Start slowly, but make sure that every time they get a gift from someone distant, they write a note or send a e-mail. It's a lifelong habit your child will be thankful you passed along.

I used to send gifts to more relatives, but I stopped doing it when I never received a thank-you card or even a phone call. So that's another thing - kids who send thank-you notes tend to get more presents!
The beautiful thank-you notes in this picture are from my son's teachers. I think it's fantastic that teachers give kids thank-you notes; it really helps them see how important and thoughtful thank-you notes are.

Friday, January 1, 2010

His favourite gift - a book

A tiny Christmas miracle.
So we're in the middle of opening Christmas gifts.
Have you ever seen an eight-year-old tear through gifts?

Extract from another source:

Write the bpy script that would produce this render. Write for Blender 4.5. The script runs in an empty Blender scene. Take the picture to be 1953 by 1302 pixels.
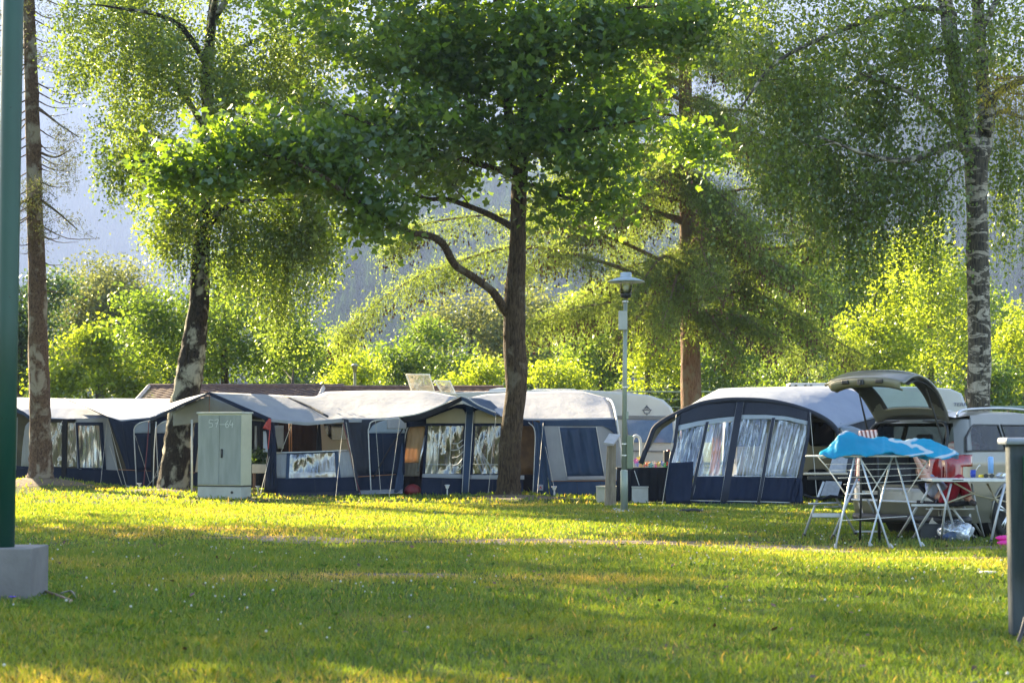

You get the idea - that's how it was going.

But then he opens a book, and everything. stops. completely.
No more gifts.
Time to read.

It was awesome.

The book that stopped my son in his tracks is The Encyclopedia of Immaturity, Vol. 2.

It's every bit as silly as Volume 1, with lots of ideas about how to act immature and do really silly things like how to: talk like a pirate, take off your underwear without removing your pants first, pick the lock on your sister's diary, paint a kid's face without him knowing about it. You can see why my son couldn't put it down.

If you have a kid in your life, this is the book. They will love it, and it will get them reading.

You can see for yourself - Santa brought him a bike! And he still sat down and read the book. My mom was already on the phone telling her friends. Was it a Christmas miracle? OK, well not really but almost.
Klutz sent me this book, btw - but I was going to get it anyway. Klutz stuff goooood.